### WHAT YOU HAVE TO DO
Repeat the listing in full, preserving every character.

┄┄┄┄┄┄┄┄┄┄

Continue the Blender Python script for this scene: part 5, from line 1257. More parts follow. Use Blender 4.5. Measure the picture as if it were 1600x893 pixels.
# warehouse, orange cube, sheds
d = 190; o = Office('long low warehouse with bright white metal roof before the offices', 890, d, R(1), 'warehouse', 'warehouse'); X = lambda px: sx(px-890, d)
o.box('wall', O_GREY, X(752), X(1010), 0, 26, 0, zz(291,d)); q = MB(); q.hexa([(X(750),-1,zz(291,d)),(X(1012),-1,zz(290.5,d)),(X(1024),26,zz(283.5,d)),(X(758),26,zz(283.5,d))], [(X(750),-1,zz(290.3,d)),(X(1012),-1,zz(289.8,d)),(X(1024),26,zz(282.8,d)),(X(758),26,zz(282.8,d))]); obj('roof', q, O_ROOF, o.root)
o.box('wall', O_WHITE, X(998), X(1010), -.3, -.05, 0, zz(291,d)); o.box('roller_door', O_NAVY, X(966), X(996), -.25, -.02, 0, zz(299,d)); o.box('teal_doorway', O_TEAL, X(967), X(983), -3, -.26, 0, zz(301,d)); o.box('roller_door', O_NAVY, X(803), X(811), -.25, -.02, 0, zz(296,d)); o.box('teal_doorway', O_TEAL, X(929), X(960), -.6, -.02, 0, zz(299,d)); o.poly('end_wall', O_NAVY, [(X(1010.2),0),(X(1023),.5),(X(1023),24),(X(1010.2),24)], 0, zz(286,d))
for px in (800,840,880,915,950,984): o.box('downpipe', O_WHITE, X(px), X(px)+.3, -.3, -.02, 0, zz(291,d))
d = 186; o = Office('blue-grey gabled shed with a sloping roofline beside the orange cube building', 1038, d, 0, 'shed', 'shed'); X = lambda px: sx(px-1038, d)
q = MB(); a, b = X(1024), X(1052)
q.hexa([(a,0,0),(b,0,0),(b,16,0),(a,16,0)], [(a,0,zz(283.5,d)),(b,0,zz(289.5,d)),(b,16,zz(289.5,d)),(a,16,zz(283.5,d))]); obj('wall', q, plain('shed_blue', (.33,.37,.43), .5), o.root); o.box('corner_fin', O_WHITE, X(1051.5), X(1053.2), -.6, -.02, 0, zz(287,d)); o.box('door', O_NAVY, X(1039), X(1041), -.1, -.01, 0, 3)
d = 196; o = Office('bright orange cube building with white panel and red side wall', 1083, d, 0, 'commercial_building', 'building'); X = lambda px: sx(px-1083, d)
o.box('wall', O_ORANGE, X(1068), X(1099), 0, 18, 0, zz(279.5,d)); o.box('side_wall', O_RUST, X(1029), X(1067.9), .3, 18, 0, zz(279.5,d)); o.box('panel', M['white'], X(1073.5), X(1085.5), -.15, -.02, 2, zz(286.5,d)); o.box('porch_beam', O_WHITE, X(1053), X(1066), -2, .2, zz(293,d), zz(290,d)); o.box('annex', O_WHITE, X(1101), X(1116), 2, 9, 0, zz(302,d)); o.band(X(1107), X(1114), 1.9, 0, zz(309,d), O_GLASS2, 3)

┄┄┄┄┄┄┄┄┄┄

### THE RESPONSE
Continue the Blender Python script for this scene: part 5, from line 1257. More parts follow. Use Blender 4.5. Measure the picture as if it were 1600x893 pixels.
# warehouse, orange cube, sheds
d = 190; o = Office('long low warehouse with bright white metal roof before the offices', 890, d, R(1), 'warehouse', 'warehouse'); X = lambda px: sx(px-890, d)
o.box('wall', O_GREY, X(752), X(1010), 0, 26, 0, zz(291,d)); q = MB(); q.hexa([(X(750),-1,zz(291,d)),(X(1012),-1,zz(290.5,d)),(X(1024),26,zz(283.5,d)),(X(758),26,zz(283.5,d))], [(X(750),-1,zz(290.3,d)),(X(1012),-1,zz(289.8,d)),(X(1024),26,zz(282.8,d)),(X(758),26,zz(282.8,d))]); obj('roof', q, O_ROOF, o.root)
o.box('wall', O_WHITE, X(998), X(1010), -.3, -.05, 0, zz(291,d)); o.box('roller_door', O_NAVY, X(966), X(996), -.25, -.02, 0, zz(299,d)); o.box('teal_doorway', O_TEAL, X(967), X(983), -3, -.26, 0, zz(301,d)); o.box('roller_door', O_NAVY, X(803), X(811), -.25, -.02, 0, zz(296,d)); o.box('teal_doorway', O_TEAL, X(929), X(960), -.6, -.02, 0, zz(299,d)); o.poly('end_wall', O_NAVY, [(X(1010.2),0),(X(1023),.5),(X(1023),24),(X(1010.2),24)], 0, zz(286,d))
for px in (800,840,880,915,950,984): o.box('downpipe', O_WHITE, X(px), X(px)+.3, -.3, -.02, 0, zz(291,d))
d = 186; o = Office('blue-grey gabled shed with a sloping roofline beside the orange cube building', 1038, d, 0, 'shed', 'shed'); X = lambda px: sx(px-1038, d)
q = MB(); a, b = X(1024), X(1052)
q.hexa([(a,0,0),(b,0,0),(b,16,0),(a,16,0)], [(a,0,zz(283.5,d)),(b,0,zz(289.5,d)),(b,16,zz(289.5,d)),(a,16,zz(283.5,d))]); obj('wall', q, plain('shed_blue', (.33,.37,.43), .5), o.root); o.box('corner_fin', O_WHITE, X(1051.5), X(1053.2), -.6, -.02, 0, zz(287,d)); o.box('door', O_NAVY, X(1039), X(1041), -.1, -.01, 0, 3)
d = 196; o = Office('bright orange cube building with white panel and red side wall', 1083, d, 0, 'commercial_building', 'building'); X = lambda px: sx(px-1083, d)
o.box('wall', O_ORANGE, X(1068), X(1099), 0, 18, 0, zz(279.5,d)); o.box('side_wall', O_RUST, X(1029), X(1067.9), .3, 18, 0, zz(279.5,d)); o.box('panel', M['white'], X(1073.5), X(1085.5), -.15, -.02, 2, zz(286.5,d)); o.box('porch_beam', O_WHITE, X(1053), X(1066), -2, .2, zz(293,d), zz(290,d)); o.box('annex', O_WHITE, X(1101), X(1116), 2, 9, 0, zz(302,d)); o.band(X(1107), X(1114), 1.9, 0, zz(309,d), O_GLASS2, 3)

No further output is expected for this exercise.